◆ **DATA PROVIDED**
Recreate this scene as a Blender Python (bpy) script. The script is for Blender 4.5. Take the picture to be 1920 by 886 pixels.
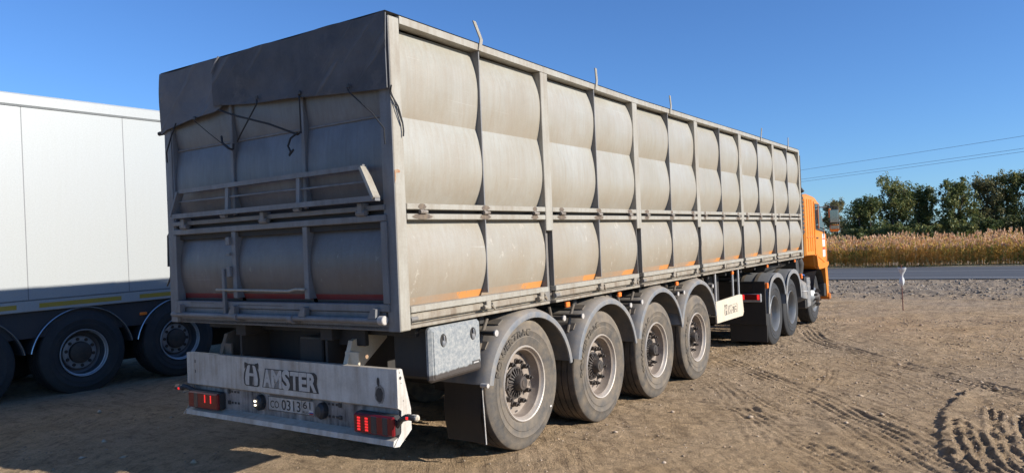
import bpy, math, random
import numpy as np
from mathutils import Matrix, Vector
random.seed(7)
rng = np.random.default_rng(11)
S = bpy.context.scene
for o in list(bpy.data.objects): bpy.data.objects.remove(o)
COL = S.collection
PI = math.pi

# ------------------------------------------------------------------ camera
cam = bpy.data.cameras.new('camera'); cam.sensor_width = 36; cam.lens = 26.035
cam.clip_start = .05; cam.clip_end = 3000
co = bpy.data.objects.new('camera', cam); COL.objects.link(co)
rt = Vector((.82937, .55786, -.03083)); up = Vector((.03809, -.0014, .99927)); fw = Vector((-.55741, .82994, .02241))
m = Matrix((rt, up, -fw)).transposed().to_4x4(); m.translation = Vector((3.1898, -3.4674, 1.5985))
co.matrix_world = m
S.camera = co
# ------------------------------------------------------------------ light
SUN = Vector((1, .22, .436)).normalized()
elev = math.asin(SUN.z)
w = bpy.data.worlds.new('World'); S.world = w; w.use_nodes = True
nt = w.node_tree; bg = nt.nodes['Background']
sky = nt.nodes.new('ShaderNodeTexSky'); sky.sky_type = 'NISHITA'; sky.sun_disc = False
sky.sun_elevation = elev; sky.sun_rotation = math.atan2(SUN.x, SUN.y)
sky.air_density = 1.0; sky.dust_density = .15; sky.ozone_density = 3.5; sky.altitude = 60
hs = nt.nodes.new('ShaderNodeMix'); hs.data_type = 'RGBA'; hs.blend_type = 'MULTIPLY'; hs.inputs[0].default_value = 1; hs.inputs[7].default_value = (.53, .76, 1.08, 1)
nt.links.new(sky.outputs[0], hs.inputs[6]); nt.links.new(hs.outputs[2], bg.inputs[0])
bg.inputs[1].default_value = .105
sl = bpy.data.lights.new('sun', 'SUN'); sl.energy = 5.0; sl.angle = math.radians(.53); sl.color = (1, .935, .84)
so = bpy.data.objects.new('sun', sl); COL.objects.link(so)
so.rotation_euler = SUN.to_track_quat('Z', 'Y').to_euler()
S.view_settings.view_transform = 'Standard'; S.view_settings.look = 'None'
S.view_settings.exposure = .55; S.view_settings.gamma = 1
S.render.resolution_x = 1024; S.render.resolution_y = 472

# ------------------------------------------------------------------ materials
class N:
    """small node helper"""
    def __init__(s, name):
        s.m = bpy.data.materials.new(name); s.m.use_nodes = True; s.t = s.m.node_tree
        s.b = s.t.nodes['Principled BSDF']; s.out = s.t.nodes['Material Output']
    def n(s, typ, **kw):
        x = s.t.nodes.new(typ)
        for k, v in kw.items():
            if k.startswith('_'): setattr(x, k[1:], v)
            else:
                key = k.replace('__', ' ')
                x.inputs[key].default_value = v
        return x
    def l(s, a, b): s.t.links.new(a, b)
    def pos(s, scale=(1, 1, 1), obj=False, loc=(0, 0, 0)):
        if obj: o = s.n('ShaderNodeTexCoord').outputs['Object']
        else: o = s.n('ShaderNodeNewGeometry').outputs['Position']
        mp = s.n('ShaderNodeMapping'); mp.inputs['Scale'].default_value = scale; mp.inputs['Location'].default_value = loc
        s.l(o, mp.inputs['Vector']); return mp.outputs[0]
    def noise(s, vec, scale, detail=4, rough=.55, out='Fac'):
        x = s.n('ShaderNodeTexNoise'); x.inputs['Scale'].default_value = scale; x.inputs['Detail'].default_value = detail
        x.inputs['Roughness'].default_value = rough; s.l(vec, x.inputs['Vector']); return x.outputs[out]
    def ramp(s, fac, stops, interp='LINEAR'):
        r = s.n('ShaderNodeValToRGB'); e = r.color_ramp.elements; r.color_ramp.interpolation = interp
        while len(e) < len(stops): e.new(.5)
        for q, (p, c) in zip(e, stops):
            q.position = p; q.color = (c, c, c, 1) if isinstance(c, (int, float)) else (*c, 1)
        s.l(fac, r.inputs[0]); return r.outputs[0]
    def mix(s, fac, a, b, mode='MIX'):
        x = s.n('ShaderNodeMix', _data_type='RGBA', _blend_type=mode)
        for sock, v in ((x.inputs[0], fac), (x.inputs[6], a), (x.inputs[7], b)):
            if hasattr(v, 'links'): s.l(v, sock)
            elif isinstance(v, tuple): sock.default_value = (*v, 1)
            else: sock.default_value = v
        return x.outputs[2]
    def math(s, op, a, b=0., c=None, clamp=False):
        x = s.n('ShaderNodeMath', _operation=op); x.use_clamp = clamp
        for i, v in enumerate((a, b) if c is None else (a, b, c)):
            if hasattr(v, 'links'): s.l(v, x.inputs[i])
            else: x.inputs[i].default_value = v
        return x.outputs[0]
    def sep(s, vec):
        x = s.n('ShaderNodeSeparateXYZ'); s.l(vec, x.inputs[0]); return x.outputs
    def bump(s, h, strength=.3, dist=.01):
        x = s.n('ShaderNodeBump'); x.inputs['Strength'].default_value = strength; x.inputs['Distance'].default_value = dist
        s.l(h, x.inputs['Height']); s.l(x.outputs[0], s.b.inputs['Normal'])
    def col(s, c):
        if hasattr(c, 'links'): s.l(c, s.b.inputs['Base Color'])
        else: s.b.inputs['Base Color'].default_value = (*c, 1)
    def set(s, rough=.5, metal=0., spec=.5):
        s.b.inputs['Roughness'].default_value = rough; s.b.inputs['Metallic'].default_value = metal
        s.b.inputs['Specular IOR Level'].default_value = spec; return s

def dirty(name, base, dirt, rough=.5, metal=0., amt=.5, scale=3., streak=True, bump=.12, fine=60, spec=.5, updust=0):
    n = N(name).set(rough, metal, spec)
    p = n.pos()
    f = n.ramp(n.noise(p, scale, 6, .62), [(.35, 0.), (.72, 1.)])
    if streak:
        g = n.ramp(n.noise(n.pos((9, 9, .9)), 2.2, 4, .6), [(.4, 0.), (.75, 1.)])
        f = n.math('ADD', n.math('MULTIPLY', f, .6), n.math('MULTIPLY', g, .6), clamp=True)
    f2 = n.noise(p, fine, 3, .7)
    f = n.math('MULTIPLY', f, amt * 1.2, clamp=True)
    c = n.mix(f, base, dirt)
    c = n.mix(.35, c, n.ramp(f2, [(.3, .62), (.7, 1.)]), 'MULTIPLY')
    if updust:
        nz = n.sep(n.n('ShaderNodeNewGeometry').outputs['Normal'])[2]
        ud = n.math('MULTIPLY', n.ramp(nz, [(.1, 0.), (.85, 1.)]), n.ramp(n.noise(p, 7, 5), [(.25, .35), (.7, 1.)]))
        c = n.mix(n.math('MULTIPLY', ud, updust, clamp=True), c, (.36, .29, .21))
    n.col(c)
    n.bump(f2, bump, .004)
    n.l(n.ramp(f, [(0, rough), (1, min(1, rough + .25))]), n.b.inputs['Roughness'])
    return n.m

def plain(name, c, rough=.5, metal=0., em=None, es=1., spec=.5):
    n = N(name).set(rough, metal, spec); n.col(c)
    if em: n.b.inputs['Emission Color'].default_value = (*em, 1); n.b.inputs['Emission Strength'].default_value = es
    return n.m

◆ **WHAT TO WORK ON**
Starting at the first line of the material, output exactly the lines up to and including the one with "PI = math.pi". Do not include the pictures.

◆ **SOLVED PROBLEM**
Recreate this scene as a Blender Python (bpy) script. The script is for Blender 4.5. Take the picture to be 1920 by 886 pixels.
import bpy, math, random
import numpy as np
from mathutils import Matrix, Vector
random.seed(7)
rng = np.random.default_rng(11)
S = bpy.context.scene
for o in list(bpy.data.objects): bpy.data.objects.remove(o)
COL = S.collection
PI = math.pi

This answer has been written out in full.